## Start Material provided
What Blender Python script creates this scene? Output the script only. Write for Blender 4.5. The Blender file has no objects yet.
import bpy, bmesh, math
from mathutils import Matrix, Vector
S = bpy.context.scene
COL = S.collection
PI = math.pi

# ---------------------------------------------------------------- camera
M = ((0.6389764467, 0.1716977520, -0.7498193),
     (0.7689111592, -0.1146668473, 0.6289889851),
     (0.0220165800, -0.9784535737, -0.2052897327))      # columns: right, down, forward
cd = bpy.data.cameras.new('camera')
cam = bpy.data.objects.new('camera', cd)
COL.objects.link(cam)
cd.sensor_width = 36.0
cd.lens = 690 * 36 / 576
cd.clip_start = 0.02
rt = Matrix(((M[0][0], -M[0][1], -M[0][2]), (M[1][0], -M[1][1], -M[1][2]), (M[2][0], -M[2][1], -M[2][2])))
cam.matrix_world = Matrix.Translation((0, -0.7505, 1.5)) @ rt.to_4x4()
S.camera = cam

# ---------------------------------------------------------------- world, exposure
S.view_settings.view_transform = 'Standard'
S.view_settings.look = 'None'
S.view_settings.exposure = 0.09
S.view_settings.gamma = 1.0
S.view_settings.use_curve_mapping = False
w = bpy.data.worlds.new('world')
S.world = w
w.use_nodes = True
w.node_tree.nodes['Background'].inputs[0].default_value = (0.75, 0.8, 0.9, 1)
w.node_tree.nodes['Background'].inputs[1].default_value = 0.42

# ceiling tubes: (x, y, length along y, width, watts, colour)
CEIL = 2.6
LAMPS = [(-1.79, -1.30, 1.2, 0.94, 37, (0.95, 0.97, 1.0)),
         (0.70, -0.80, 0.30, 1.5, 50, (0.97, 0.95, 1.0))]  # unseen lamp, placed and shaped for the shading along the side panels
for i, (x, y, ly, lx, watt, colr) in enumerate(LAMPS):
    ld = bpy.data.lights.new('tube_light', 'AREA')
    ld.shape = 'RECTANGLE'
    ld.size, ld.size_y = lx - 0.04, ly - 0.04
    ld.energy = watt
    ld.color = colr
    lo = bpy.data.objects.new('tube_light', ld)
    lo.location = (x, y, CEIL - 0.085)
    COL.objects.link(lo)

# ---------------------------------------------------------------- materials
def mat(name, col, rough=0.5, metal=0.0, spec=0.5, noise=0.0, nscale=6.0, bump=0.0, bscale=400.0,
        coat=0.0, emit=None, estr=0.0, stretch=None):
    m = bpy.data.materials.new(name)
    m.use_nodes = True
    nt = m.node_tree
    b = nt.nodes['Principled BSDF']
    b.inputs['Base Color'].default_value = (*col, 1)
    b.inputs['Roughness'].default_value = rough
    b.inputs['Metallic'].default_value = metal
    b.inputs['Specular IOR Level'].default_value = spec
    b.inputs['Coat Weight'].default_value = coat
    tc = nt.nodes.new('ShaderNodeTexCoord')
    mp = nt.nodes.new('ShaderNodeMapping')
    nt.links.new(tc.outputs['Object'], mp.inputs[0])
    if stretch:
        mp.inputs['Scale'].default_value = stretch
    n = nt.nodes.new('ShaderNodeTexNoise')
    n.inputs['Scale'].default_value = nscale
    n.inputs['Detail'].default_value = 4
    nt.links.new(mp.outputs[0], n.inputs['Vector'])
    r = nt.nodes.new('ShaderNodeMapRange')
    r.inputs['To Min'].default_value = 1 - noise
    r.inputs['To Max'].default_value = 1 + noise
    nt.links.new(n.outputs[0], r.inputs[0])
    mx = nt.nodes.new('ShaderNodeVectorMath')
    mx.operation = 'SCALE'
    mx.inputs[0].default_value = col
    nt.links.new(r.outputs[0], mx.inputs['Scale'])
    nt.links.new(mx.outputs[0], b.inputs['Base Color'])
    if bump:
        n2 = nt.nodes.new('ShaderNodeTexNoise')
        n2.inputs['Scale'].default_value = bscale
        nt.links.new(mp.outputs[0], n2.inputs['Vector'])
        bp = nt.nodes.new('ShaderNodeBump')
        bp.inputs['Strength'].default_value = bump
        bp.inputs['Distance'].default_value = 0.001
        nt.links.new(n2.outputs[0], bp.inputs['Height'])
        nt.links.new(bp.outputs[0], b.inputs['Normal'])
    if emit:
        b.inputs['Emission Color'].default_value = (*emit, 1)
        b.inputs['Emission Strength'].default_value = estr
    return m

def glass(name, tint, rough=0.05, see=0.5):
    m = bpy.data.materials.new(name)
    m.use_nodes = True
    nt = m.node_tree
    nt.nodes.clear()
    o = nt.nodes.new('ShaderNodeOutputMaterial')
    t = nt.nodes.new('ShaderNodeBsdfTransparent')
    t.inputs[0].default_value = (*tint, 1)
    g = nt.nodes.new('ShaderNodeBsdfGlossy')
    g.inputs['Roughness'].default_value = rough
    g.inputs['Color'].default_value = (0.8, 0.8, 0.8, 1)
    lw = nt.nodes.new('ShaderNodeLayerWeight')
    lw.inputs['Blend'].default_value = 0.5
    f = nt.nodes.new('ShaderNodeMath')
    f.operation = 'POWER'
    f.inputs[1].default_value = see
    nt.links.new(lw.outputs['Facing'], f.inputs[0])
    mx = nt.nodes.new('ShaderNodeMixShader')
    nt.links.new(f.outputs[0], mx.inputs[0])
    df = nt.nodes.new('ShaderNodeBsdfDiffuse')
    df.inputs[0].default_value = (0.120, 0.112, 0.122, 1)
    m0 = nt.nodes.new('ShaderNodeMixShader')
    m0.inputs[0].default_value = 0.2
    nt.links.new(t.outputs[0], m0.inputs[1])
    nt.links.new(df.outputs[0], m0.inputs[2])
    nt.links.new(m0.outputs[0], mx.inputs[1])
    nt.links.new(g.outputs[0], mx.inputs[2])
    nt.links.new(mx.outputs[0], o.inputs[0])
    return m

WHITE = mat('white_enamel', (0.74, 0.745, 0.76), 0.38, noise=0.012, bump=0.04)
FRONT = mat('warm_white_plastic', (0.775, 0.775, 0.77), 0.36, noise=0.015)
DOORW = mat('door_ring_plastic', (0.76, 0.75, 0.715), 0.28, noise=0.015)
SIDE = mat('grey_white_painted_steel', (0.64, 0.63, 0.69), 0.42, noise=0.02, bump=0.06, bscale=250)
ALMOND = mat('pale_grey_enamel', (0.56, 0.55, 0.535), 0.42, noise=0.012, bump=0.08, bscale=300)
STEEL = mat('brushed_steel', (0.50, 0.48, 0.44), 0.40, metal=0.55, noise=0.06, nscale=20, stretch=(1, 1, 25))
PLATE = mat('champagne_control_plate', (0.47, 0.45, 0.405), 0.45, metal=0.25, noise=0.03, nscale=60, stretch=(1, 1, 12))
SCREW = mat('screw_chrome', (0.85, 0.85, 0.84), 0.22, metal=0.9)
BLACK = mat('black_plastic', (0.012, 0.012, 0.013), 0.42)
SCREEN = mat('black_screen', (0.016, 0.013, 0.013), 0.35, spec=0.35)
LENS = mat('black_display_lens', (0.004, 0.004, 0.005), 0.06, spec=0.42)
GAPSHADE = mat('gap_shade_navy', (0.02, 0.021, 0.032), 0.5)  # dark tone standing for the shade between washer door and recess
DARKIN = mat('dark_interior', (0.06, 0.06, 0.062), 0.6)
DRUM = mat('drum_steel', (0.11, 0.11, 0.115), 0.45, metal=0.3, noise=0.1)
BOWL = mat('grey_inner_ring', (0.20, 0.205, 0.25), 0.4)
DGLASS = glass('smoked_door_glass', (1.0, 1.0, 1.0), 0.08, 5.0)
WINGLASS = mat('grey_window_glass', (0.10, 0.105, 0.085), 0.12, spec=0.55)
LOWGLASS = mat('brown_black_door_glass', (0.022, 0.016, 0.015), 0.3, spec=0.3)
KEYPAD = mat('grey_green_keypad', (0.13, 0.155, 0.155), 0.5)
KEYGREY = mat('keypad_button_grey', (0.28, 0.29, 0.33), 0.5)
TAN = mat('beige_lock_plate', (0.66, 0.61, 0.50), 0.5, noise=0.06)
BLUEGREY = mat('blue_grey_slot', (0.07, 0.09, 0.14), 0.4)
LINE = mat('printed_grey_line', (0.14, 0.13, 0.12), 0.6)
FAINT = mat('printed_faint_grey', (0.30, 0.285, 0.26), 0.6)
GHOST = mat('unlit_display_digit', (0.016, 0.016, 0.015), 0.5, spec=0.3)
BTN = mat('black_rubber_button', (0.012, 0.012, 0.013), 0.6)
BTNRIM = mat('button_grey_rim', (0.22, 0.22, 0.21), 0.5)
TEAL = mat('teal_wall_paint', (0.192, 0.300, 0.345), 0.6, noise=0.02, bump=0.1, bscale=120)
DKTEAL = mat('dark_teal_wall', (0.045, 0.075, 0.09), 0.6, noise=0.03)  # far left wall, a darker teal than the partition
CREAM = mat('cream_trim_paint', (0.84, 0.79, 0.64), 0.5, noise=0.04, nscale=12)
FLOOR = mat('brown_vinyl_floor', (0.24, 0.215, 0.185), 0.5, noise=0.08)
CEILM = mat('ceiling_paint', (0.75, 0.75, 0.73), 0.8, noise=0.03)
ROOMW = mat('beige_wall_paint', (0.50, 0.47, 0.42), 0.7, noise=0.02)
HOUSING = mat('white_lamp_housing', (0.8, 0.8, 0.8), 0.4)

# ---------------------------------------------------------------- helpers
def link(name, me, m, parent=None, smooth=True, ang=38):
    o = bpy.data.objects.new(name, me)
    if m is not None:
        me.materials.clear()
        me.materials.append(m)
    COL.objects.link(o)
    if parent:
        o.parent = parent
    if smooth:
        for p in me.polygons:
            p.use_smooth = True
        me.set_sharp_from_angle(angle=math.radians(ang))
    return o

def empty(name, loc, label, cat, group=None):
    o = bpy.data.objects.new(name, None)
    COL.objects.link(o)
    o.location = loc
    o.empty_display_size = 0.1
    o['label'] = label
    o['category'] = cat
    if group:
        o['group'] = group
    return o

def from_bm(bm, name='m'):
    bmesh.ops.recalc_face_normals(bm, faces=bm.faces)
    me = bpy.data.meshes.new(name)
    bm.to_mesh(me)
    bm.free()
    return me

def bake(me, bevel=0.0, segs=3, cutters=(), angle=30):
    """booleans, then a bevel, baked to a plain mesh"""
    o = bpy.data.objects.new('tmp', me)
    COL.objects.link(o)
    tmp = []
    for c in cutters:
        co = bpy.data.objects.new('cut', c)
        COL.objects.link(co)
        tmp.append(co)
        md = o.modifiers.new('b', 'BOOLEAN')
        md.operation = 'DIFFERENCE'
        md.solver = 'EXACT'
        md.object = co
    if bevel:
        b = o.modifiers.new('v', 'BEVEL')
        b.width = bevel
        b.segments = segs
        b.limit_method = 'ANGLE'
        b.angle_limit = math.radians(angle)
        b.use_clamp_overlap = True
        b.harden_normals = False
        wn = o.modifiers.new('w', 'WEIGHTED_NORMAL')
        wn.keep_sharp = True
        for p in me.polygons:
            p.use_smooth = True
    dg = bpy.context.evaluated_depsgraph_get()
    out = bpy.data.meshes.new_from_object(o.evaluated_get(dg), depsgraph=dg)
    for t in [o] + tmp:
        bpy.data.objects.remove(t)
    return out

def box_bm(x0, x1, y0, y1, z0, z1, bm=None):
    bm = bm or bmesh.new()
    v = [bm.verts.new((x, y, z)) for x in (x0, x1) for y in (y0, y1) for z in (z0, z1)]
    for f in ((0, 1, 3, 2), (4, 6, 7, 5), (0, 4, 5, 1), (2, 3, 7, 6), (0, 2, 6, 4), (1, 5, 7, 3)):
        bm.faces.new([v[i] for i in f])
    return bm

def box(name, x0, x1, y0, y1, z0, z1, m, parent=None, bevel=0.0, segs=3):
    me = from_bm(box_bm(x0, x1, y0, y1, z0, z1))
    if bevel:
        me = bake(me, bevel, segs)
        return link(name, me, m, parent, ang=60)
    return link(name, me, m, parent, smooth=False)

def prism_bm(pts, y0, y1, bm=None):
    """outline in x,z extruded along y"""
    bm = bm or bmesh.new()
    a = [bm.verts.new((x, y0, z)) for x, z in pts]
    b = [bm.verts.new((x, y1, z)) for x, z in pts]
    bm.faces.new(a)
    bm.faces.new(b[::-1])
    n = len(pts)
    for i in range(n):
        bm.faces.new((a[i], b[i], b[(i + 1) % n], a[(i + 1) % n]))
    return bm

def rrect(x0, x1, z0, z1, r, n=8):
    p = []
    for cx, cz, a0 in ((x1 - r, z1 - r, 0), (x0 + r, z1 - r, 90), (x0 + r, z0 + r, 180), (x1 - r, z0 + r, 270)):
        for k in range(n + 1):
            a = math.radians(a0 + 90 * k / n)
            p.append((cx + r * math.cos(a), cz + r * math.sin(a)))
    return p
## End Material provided
* **Task to complete**
Return nothing but the lines running from the line with "0.38, noise=0.012, bump=0.04)" through the line with "noise=0.02, bump=0.06, bscale=250)", exactly as they appear.

* **Response to the exercise**
WHITE = mat('white_enamel', (0.74, 0.745, 0.76), 0.38, noise=0.012, bump=0.04)
FRONT = mat('warm_white_plastic', (0.775, 0.775, 0.77), 0.36, noise=0.015)
DOORW = mat('door_ring_plastic', (0.76, 0.75, 0.715), 0.28, noise=0.015)
SIDE = mat('grey_white_painted_steel', (0.64, 0.63, 0.69), 0.42, noise=0.02, bump=0.06, bscale=250)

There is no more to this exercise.